日本その日その日 E.S.モース(石川欣一訳) 第二十五章 東京に関する覚書(23) 洗い張り
往来を歩いていると、よく女の人が、家や垣根に寄せかけた細長い板の上に、布を引きのばしているのを見受ける。この板の表面は非常にすべっこい。それは先ず、この目的で売られる、水に濡らすと寒天状の物質を出す、海藻でこする。湿った布をこの板の上に引きのばし、太陽で乾かす。板からはがすと、布は鏝(こて)をかけたように平に、糊をつけたようにピンとしている。我国で湿った手布(ハンカチーフ)を窓硝子(ガラス)に張りつけるのと同じ考である。また柄のついた、底を磨き上げた金属製の皿みたいな物もある。これには炭火を入れ、我々が平鉄を使用するようにして使用する。染め上げた布を乾かすには、両端を突起でとがらせた小さな竹の条片を使用して、二本の棒の間にかけた布を引き離す。単一な布に、これを非常に沢山使用する。
[やぶちゃん注:和服の洗い張りの解説。
「柄のついた、底を磨き上げた金属製の皿みたいな物」とは、和服伸ばしの火熨斗(ひのし)である。これは江戸中期に中国から入ったものであって近代の炭火アイロン(訳文の「平鉄」。原文の“flatiron”)以前からあった。

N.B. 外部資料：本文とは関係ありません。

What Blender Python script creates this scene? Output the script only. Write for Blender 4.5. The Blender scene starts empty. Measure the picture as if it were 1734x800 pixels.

「両端を突起でとがらせた小さな竹の条片を使用して、二本の棒の間にかけた布を引き離す」これは「伸子(しんし)」或いは「籡(しんし)」(「しいし」とも)と呼ばれる布や反物を洗い張り或いは染織する際に用いる布幅を一定に保つ道具のことを指しているようでる。ウィキの「伸子」にれば、『形状は、両端を尖らせた、あるいは針を植えた細い竹棒(木棒)で』、『左右両端にぴんと張った布を固定、布を縮ませず、幅を保たせるように支える』とある、なお、『「籡」は国字(和製漢字)である』とある。]